La riflessione
Israele, a cosa serve parlare di genocidio? Quella parola su cui la Corte Internazionale di Giustizia non si pronuncia
La definizione serve a giustificare la collocazione di Israele a un rango di criminalità pregiudiziale e complessiva, collocazione che a sua volta giustifica il programma di estirpazione “dal fiume al mare” dello Stato degli ebrei
Le sofferenze della gente di Gaza non sarebbero meno gravi se fossero causate soltanto da un’operazione militare anziché dal “genocidio” di cui si parla avventatamente. La denuncia degli eccessi della reazione israeliana non sarebbe meno forte se, anziché addebitare intenzioni di sterminio della popolazione palestinese, insistesse sull’ammontare delle vittime civili. L’intimazione a Israele di ridimensionare la portata distruttiva del proprio intervento non sarebbe meno efficace se, anziché risolversi nell’infondata requisitoria contro deliberate pratiche di indiscriminato annientamento, facesse leva sull’esigenza di salvaguardare maggiormente i civili.
Discutere di genocidio
Discutere di “genocidio”, dunque, anzi fare le mostre che in modo acclarato si tratti inoppugnabilmente di questo, di “genocidio”, non serve affatto a informare il mondo della sofferenza di quella gente, né a rinvigorire la denuncia di sproporzione ed eccessività dell’iniziativa israeliana, né a sorreggere la richiesta rivolta a un’attenuazione o perfino alla cessazione dell’intervento armato nella Striscia. Al contrario, serve a giustificare la collocazione di Israele a un rango di criminalità pregiudiziale e complessiva, collocazione che a sua volta giustifica il programma di estirpazione “dal fiume al mare” dello Stato degli ebrei: un programma che non sta solo negli statuti delle organizzazioni terroristiche e nelle ambizioni degli Stati canaglia, ma risuona in vernacolo pacifista nelle manifestazioni che celebrano le gesta degli eroi del 7 ottobre.
Qui sopra, a proposito della sloganistica che denuncia il “genocidio” di cui si renderebbe responsabile Israele, ho detto “pregiudiziale”. Non a caso.

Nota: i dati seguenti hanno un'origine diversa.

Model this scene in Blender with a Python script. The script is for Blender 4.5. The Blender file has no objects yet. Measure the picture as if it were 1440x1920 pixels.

Dappertutto, infatti, a cominciare dai lombi screditati della cooperazione internazionale, vengono reclami e rapporti in cui quell’allegazione – di “genocidio” – passa come una verità accertata e inoppugnabile, sulla scorta della quale dovrebbero essere adottate misure di embargo nei confronti di Israele e sanzioni nei confronti degli Stati “complici” del genocidio. Ebbene, qualcuno può anche disinteressarsi del fatto che certe accuse vengano da personaggi che denunciavano le complicità dell’Europa e degli Stati Uniti “soggiogati dalla lobby ebraica”, e che gioiosamente si fanno fotografare tra gli striscioni che invitano a “boicottare Israele”.
La competenza
Ma nessuno dovrebbe disinteressarsi del fatto che pende un procedimento presso la Corte Internazionale di Giustizia, un procedimento in cui la Corte, nel decidere sulle misure provvisorie a carico di Israele, ha spiegato molto chiaramente che non era chiamata in nessun modo a valutare l’esistenza effettiva di violazioni della Convenzione contro il genocidio, e che la decisione provvisoria non implicava nessun accertamento sulla fondatezza o no dell’accusa sudafricana (punto 62 della decisione in data 26 Gennaio 2024). Se è troppo giuridichese, facciamola semplice: il “genocidio” di cui si parla sbrigliatamente, fino a farlo precipitare come se fosse una certezza nei dossier compilati dai consulenti in lotta contro la lobby giudaica, è in realtà l’ipotesi su cui la stessa Corte dell’Aia ha chiarito non solo di non essersi ancora pronunciata, ma perfino di dover ancora valutare se ha competenza a pronunciarsi.
Quel paragone scomodo
Eppure quante volte abbiamo dovuto sentire che la Corte avrebbe “statuito” sul fatto che Israele sta commettendo un genocidio: affermazione non solo falsa, perché la Corte non da detto questo né tanto meno vi ha “statuito” sopra, ma inoltre affermazione pericolosa appunto perché perverte il dibattito pubblico orientandolo in una direzione unicamente criminalizzatrice che, mentre non arreca nessun beneficio alla popolazione palestinese, giustifica l’idea velenosa secondo cui gli ebrei starebbero facendo ai palestinesi le cose che i nazisti hanno fatto agli ebrei. E non sarà propriamente un caso che simili spropositi siano diffusi, con cartiglio dell’Onu, da parte di quelli che chiamano “resistenza” il pogrom del 7 ottobre. Vale a dire il fatto ormai dimenticato e in ogni caso trascurabile che Israele avrebbe dovuto sopportare non già rinunciando a difendersi in questo modo, ma rinunciando a difendersi in qualsiasi modo.